- **Required work**
Go through the lines below and copy each one that holds the string "scene".

- **Record extracts**
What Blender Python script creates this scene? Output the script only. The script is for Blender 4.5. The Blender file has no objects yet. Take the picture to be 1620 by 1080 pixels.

---

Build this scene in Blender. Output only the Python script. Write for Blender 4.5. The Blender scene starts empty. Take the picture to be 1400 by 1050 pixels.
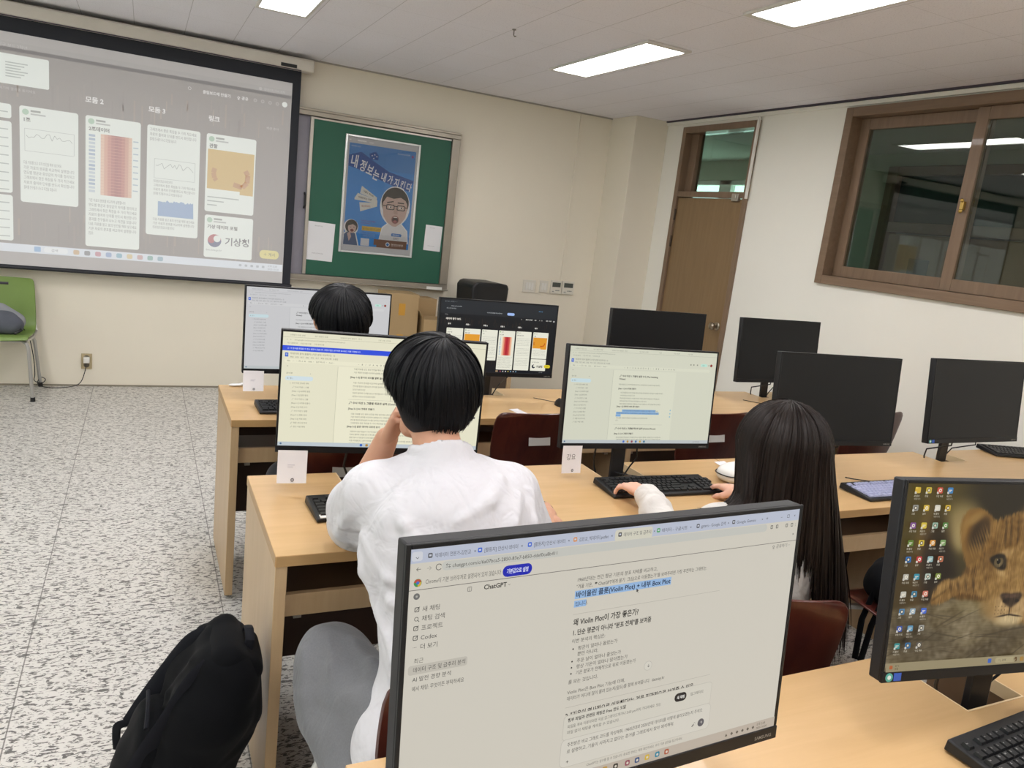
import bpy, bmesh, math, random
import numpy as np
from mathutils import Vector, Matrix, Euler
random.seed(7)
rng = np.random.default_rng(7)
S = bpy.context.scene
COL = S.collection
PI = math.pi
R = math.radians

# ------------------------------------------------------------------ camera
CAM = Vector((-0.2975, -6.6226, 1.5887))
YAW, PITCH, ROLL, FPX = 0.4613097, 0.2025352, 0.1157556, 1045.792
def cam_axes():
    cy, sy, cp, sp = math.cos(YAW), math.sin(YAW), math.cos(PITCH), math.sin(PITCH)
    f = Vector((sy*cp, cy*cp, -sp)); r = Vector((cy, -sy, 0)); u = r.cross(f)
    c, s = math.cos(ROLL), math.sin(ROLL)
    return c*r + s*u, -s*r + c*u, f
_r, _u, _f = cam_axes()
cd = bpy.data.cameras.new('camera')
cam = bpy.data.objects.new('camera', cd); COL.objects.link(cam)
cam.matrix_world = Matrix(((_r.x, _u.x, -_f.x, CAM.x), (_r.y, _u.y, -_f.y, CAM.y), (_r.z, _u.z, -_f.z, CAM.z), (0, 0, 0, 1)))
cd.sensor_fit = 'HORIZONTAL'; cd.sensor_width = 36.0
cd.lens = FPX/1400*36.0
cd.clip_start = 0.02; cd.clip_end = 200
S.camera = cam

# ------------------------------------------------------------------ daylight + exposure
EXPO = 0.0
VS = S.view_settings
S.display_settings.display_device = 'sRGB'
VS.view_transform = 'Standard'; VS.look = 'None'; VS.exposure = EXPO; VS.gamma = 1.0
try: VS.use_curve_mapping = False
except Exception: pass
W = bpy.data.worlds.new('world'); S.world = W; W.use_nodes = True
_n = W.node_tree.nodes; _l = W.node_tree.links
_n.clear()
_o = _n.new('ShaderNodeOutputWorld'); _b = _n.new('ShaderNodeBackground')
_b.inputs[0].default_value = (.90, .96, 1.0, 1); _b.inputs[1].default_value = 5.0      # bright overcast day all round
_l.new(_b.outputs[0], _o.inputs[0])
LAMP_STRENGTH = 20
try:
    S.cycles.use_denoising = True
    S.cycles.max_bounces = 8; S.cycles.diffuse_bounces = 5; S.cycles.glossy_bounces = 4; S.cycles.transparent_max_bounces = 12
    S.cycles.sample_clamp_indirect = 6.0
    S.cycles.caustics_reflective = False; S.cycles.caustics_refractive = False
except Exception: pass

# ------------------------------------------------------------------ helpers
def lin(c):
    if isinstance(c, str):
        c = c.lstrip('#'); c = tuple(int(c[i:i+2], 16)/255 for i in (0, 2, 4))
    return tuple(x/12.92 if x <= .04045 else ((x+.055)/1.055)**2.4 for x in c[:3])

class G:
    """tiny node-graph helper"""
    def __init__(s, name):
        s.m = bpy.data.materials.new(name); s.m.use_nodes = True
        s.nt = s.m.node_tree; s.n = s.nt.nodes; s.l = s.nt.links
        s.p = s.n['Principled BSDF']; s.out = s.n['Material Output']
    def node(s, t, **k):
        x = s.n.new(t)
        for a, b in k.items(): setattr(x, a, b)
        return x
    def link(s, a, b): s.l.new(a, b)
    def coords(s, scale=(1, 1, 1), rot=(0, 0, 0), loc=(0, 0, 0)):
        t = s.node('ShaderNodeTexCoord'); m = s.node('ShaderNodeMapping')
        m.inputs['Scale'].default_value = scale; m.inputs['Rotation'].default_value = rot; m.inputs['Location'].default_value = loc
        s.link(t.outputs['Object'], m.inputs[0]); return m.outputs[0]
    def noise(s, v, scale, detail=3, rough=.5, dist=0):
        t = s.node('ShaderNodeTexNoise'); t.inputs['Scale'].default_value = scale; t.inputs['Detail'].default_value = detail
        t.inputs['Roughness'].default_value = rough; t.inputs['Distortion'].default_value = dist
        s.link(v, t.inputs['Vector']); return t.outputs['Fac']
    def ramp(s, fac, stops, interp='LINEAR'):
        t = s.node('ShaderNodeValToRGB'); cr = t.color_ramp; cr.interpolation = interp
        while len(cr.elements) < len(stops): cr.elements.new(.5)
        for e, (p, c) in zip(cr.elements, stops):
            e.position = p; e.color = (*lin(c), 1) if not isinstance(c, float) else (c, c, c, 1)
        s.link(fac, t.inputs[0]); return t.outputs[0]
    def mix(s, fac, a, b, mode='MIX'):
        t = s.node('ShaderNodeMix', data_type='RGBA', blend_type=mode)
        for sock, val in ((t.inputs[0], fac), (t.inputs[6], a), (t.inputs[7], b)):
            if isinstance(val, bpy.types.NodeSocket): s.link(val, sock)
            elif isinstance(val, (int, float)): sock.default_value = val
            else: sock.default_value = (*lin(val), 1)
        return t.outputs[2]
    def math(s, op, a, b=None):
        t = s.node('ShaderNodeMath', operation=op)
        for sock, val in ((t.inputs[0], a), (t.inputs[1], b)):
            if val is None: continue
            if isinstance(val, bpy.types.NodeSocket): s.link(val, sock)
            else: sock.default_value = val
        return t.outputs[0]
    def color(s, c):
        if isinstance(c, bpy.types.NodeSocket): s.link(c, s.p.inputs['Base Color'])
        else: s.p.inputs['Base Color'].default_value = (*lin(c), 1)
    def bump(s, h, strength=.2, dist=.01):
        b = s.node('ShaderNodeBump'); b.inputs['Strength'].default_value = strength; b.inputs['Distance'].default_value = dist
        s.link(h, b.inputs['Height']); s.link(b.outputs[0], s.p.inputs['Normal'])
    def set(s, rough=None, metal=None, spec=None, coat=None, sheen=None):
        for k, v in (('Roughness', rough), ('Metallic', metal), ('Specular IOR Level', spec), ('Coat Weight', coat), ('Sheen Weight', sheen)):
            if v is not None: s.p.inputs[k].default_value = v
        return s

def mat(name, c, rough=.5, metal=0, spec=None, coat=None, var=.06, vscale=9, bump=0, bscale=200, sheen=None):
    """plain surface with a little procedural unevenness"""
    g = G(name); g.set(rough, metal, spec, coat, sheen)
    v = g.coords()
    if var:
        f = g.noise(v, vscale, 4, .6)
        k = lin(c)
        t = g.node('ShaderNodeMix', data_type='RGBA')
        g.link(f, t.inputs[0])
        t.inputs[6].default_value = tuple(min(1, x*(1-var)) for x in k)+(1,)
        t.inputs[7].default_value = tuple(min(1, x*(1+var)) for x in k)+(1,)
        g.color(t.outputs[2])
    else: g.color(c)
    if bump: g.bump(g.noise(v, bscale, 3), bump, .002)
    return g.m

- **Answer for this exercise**
What Blender Python script creates this scene? Output the script only. The script is for Blender 4.5. The Blender file has no objects yet. Take the picture to be 1620 by 1080 pixels.
Build this scene in Blender. Output only the Python script. Write for Blender 4.5. The Blender scene starts empty. Take the picture to be 1400 by 1050 pixels.
S = bpy.context.scene